Problem | Your task is to gather the lines below that hold the string "from".
** START OF Collected material **
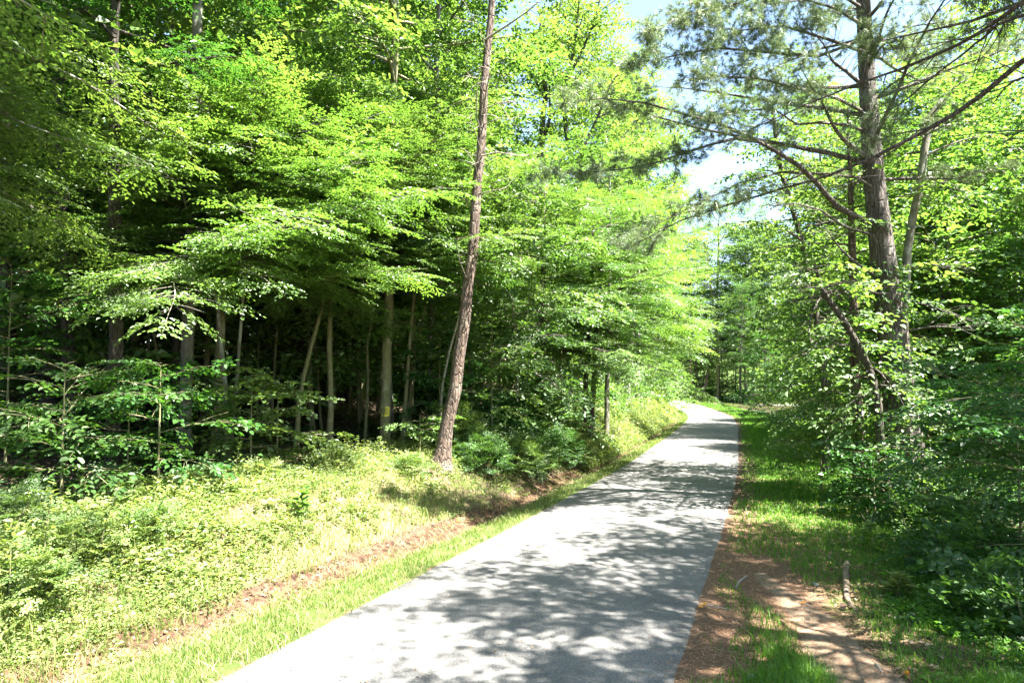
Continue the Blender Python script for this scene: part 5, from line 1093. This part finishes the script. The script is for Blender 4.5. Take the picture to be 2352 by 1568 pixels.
# bare twiggy plant
x, y, z = gh(1997, 1222); t = thing('bare_twig_plant', (x, y, z), 'leafless pinkish twigs forking upward behind the bright broad-leaved plant', 'dead plant'); b_ = MB(); r = np.random.default_rng(8)
for a, l in ((1.2, .42), (2.2, .36), (.7, .3), (1.7, .5)): tube(b_, [(0, 0, -.03), (math.cos(a)*l*.3, 0, l*.6), (math.cos(a)*l*.7, .02, l)], [.009, .006, .003], 5)
b_.obj('stem', BM['twig'], t, True)

# ------------------------------------------------------------------ light, sky, camera
EL, AZ = math.radians(63), math.radians(-20)           # azimuth from +X towards +Y
sun = bpy.data.lights.new('sun', 'SUN'); sun.energy = 4.8; sun.angle = math.radians(.53); sun.color = (1, .955, .88)
so = bpy.data.objects.new('sun', sun); COL.objects.link(so)
from mathutils import Vector
to = Vector((math.cos(EL)*math.cos(AZ), math.cos(EL)*math.sin(AZ), math.sin(EL)))
so.rotation_euler = to.to_track_quat('Z', 'Y').to_euler(); so.location = (20, 0, 40)
wd_ = bpy.data.worlds.new('World'); sc.world = wd_; wd_.use_nodes = True; nt = wd_.node_tree
bg = nt.nodes['Background']; sk = nt.nodes.new('ShaderNodeTexSky'); sk.sky_type = 'NISHITA'; sk.sun_disc = False
sk.sun_elevation = EL; sk.sun_rotation = PI/2-AZ; sk.air_density = 1.0; sk.dust_density = 1.2; sk.ozone_density = 1.2
nt.links.new(sk.outputs[0], bg.inputs[0]); bg.inputs[1].default_value = .052
cam = bpy.data.cameras.new('camera'); cam.lens = 24; cam.sensor_width = 36; cam.clip_end = 3000; cam.clip_start = .05
co = bpy.data.objects.new('camera', cam); COL.objects.link(co); co.location = (0, 0, CAMZ); co.rotation_euler = (PI/2+PITCH, 0, 0); sc.camera = co
vs_ = sc.view_settings; vs_.view_transform = 'Standard'; vs_.look = 'None'; vs_.exposure = 3.38; vs_.gamma = 1
cy = sc.cycles; cy.max_bounces = 7; cy.diffuse_bounces = 4; cy.glossy_bounces = 2; cy.transmission_bounces = 5; cy.transparent_max_bounces = 4; cy.use_denoising = True; cy.caustics_reflective = False; cy.caustics_refractive = False
sc.render.use_persistent_data = False
print('LEAF QUADS', NL[0], 'OBJ', len(bpy.data.objects))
** END OF Collected material **
Full response |
Continue the Blender Python script for this scene: part 5, from line 1093. This part finishes the script. The script is for Blender 4.5. Take the picture to be 2352 by 1568 pixels.
EL, AZ = math.radians(63), math.radians(-20)           # azimuth from +X towards +Y
from mathutils import Vector